The SENSEX peaked at 85,978 on 27 September 2024 and corrected to 76,802 on 21 November 2024, marking a ~10% decline. As of 26 November 2024, the index recovered to 80,004, representing a 6.8% correction from its September highs. But is this the whole story of the Indian stock market?
Beyond the Indices: A Deeper Market Reality
SENSEX and NIFTY track only 30 and 50 stocks, respectively—a mere 1% of the 4,700 actively traded companies. They fail to reflect the broader market's performance and trends.
When we look beyond these indices, we see a stark trend where more than 43% of stocks have corrected by 10% to 30% from their 52-week highs, with approximately 33% experiencing a correction between 30% and 50%
Correction from 52-Week High | Number of Stocks | Percentage of Total Stocks |
Less than 10% | 731 | 15% |
10% - 30% | 2,059 | 43% |
30% - 50% | 1,570 | 33% |
More than 50% | 441 | 9% |
What This Means for Investors:
The data above shows that valuation for many companies beyond the indices have significantly corrected and are now trading at reasonable valuations. This makes it critical for investors to closely assess the quality of their equity mutual fund holdings.

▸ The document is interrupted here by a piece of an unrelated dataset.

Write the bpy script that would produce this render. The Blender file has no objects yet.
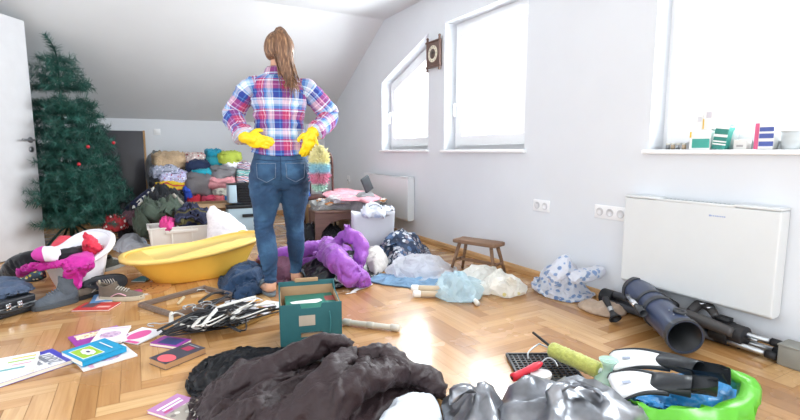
import bpy, math, random
import numpy as np
from mathutils import Vector, Matrix, Euler

SC = bpy.context.scene
COL = SC.collection
PI = math.pi
random.seed(7)
# ------------------------------------------------------------------ camera
FPX, CAM_H = 475.0, 0.95
PITCH = math.atan(60 / 475.0)
YAW = math.atan(265 / 478.8)
_F = np.array([math.sin(YAW) * math.cos(PITCH), math.cos(YAW) * math.cos(PITCH), -math.sin(PITCH)])
_R = np.array([math.cos(YAW), -math.sin(YAW), 0.0])
_U = np.cross(_R, _F)
cd = bpy.data.cameras.new('camera'); cam = bpy.data.objects.new('camera', cd); COL.objects.link(cam)
cam.location = (0, 0, CAM_H); cam.rotation_euler = (PI / 2 - PITCH, 0, -YAW)
cd.sensor_width = 36; cd.lens = FPX / 800 * 36; cd.clip_start = 0.05
SC.camera = cam

def ray(x, y):
    return _F + (x - 400) / FPX * _R - (y - 210) / FPX * _U
def at(x, y, z=0.0):
    d = ray(x, y); t = (z - CAM_H) / d[2]; return np.array([d[0] * t, d[1] * t, z])
def onx(x, y, X):
    d = ray(x, y) * (X / ray(x, y)[0]); return d + [0, 0, CAM_H]
def ony(x, y, Y):
    d = ray(x, y) * (Y / ray(x, y)[1]); return d + [0, 0, CAM_H]

# ------------------------------------------------------------------ noise
_rs = np.random.RandomState(3)
_perm = _rs.permutation(256); _perm = np.concatenate([_perm] * 3)
_grad = _rs.normal(size=(256, 3)); _grad /= np.linalg.norm(_grad, axis=1)[:, None]
def perlin(p):
    p = np.asarray(p, float); i = np.floor(p).astype(int); f = p - i; i &= 255
    u = f * f * f * (f * (f * 6 - 15) + 10)
    out = np.zeros(p.shape[:-1])
    for dx in (0, 1):
        for dy in (0, 1):
            for dz in (0, 1):
                h = _perm[_perm[_perm[(i[..., 0] + dx) & 255] + ((i[..., 1] + dy) & 255)] + ((i[..., 2] + dz) & 255)]
                g = _grad[h]
                dd = g[..., 0] * (f[..., 0] - dx) + g[..., 1] * (f[..., 1] - dy) + g[..., 2] * (f[..., 2] - dz)
                w = (u[..., 0] if dx else 1 - u[..., 0]) * (u[..., 1] if dy else 1 - u[..., 1]) * (u[..., 2] if dz else 1 - u[..., 2])
                out += dd * w
    return out * 1.5
def P3(x, y, z=0.0):
    return np.stack(np.broadcast_arrays(x, y, z), -1)
def folds(x, y, seed, freq, ang=0.0, stretch=2.5, sharp=1.4):
    """sharp crests and soft valleys that run along ang (metres in, about -0.5..0.5 out)"""
    c, s = math.cos(ang), math.sin(ang)
    a = (x * c + y * s) * freq / stretch; b = (-x * s + y * c) * freq
    w1 = perlin(P3(a * .9 + 7, b * .45 + seed, seed * 1.7)); w2 = perlin(P3(a * .8 - 3, b * .5 + 11, seed * .7 + 5))
    n = perlin(P3(a + w2 * .6, b + w1 * 1.3, seed * 3.1))
    r = np.clip(1 - np.abs(n) * 2.4, 0, 1) ** sharp
    n2 = perlin(P3(a * 2.1 + w1 * 1.2, b * 1.9 + w2 * 1.3, seed * 2.3 + 9))
    r2 = np.clip(1 - np.abs(n2) * 2.2, 0, 1) ** sharp
    return (r - .45) + .42 * (r2 - .45)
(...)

Here’s how you can position yourself:
1. Capitalize on Valuation Corrections & Reassess Your Portfolio
Many quality companies are now trading at reasonable valuations, offering a prime entry point. Look for mutual funds holding such companies along with a proven ability to navigate volatile markets.
Evaluate your mutual fund holdings to identify opportunities and reduce exposure to underperformers.
2. Stay Disciplined with SIPs
If you're already investing through systematic investment plans (SIPs), stay the course.
Ensure that your SIPs are in funds with robust fundamentals and strong management teams.
3. Act Now with a Long-Term Perspective
For investors on the sidelines, this is an ideal moment to invest in Mutual Funds. Current corrections provide opportunities to build a portfolio poised for growth over the next 5+ years.